Sendo assim, não há razão para a seguradora dificultar o cumprimento do disposto no contrato no tocante à quitação em caso de morte, quando não há qualquer exigência específica na cláusula, cujo teor a seguir transcrevo:

13- SEGUROS DE PROTEÇÃO FINANCEIRA E DO VEÍCULO - É facultada ao Cliente a contratação de:

a) seguro de proteção financeira em benefício do Credor, com financiamento do respectivo prêmio, com finalidade de pagamento do saldo devedor da Operação nos casos de morte (natural ou acidental), ... (fls. 30)



Ora, como se observa, considerando a morte do segurado, devidamente comprovada através da certidão de fls. 36, caberia à apelante diligenciar no sentido de considerar quitado o saldo devedor do financiamento.

No tocante à exigência de documentos para a liquidação do sinistro, verifica-se dos autos que a apelante não trouxe qualquer prova de sua alegação, ou seja, não demonstrou que formou um procedimento administrativo para pagamento do prêmio, ou que solicitou aos autores algum documento imprescindível para a obediência da cláusula. Aliás, vale registrar que tal ônus lhe cabia, nos termos do artigo 333, II do CPC.
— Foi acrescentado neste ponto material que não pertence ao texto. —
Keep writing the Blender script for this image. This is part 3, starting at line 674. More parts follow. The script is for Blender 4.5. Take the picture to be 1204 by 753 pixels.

Note-se que a resistência da seguradora é de tal forma evidente, que até a presente data não cumpriu sua parte no negócio jurídico, ainda resistindo à pretensão dos autores.

Assim, comprovado o inadimplemento contratual, passo a análise do dano moral.

Sabe-se ser perfeitamente possível haver dano extrapatrimonial em decorrência do descumprimento de cláusula contratual. O tema foi muito bem abordado na obra de Rui Stoco - Tratado de Responsabilidade Civi - com as seguintes ponderações:

Não se deslembre, porém, que a responsabilidade contratual e extracontratual regulam-se racionalmente pelos mesmos princípios, porque a idéia de responsabilidade, como enfatizado, é uma, ... . Desse exórdio extrai-se a conclusão básica no sentido de que a responsabilidade, contratual ou extracontratual, objetiva ... ou subjetiva ou aquiliana, baseada na culpa, conduzem na mesma direção: o dever de reparar o dano.

Esse dano é que se bifurca e se direciona para duas vertentes: o prejuízo de ordem material ou patrimonial e o impropriamente chamado dano moral .

Mas, insista-se, a origem do dano é a mesma e a conseqüência do comportamento da pessoa é a eclosão de um dano.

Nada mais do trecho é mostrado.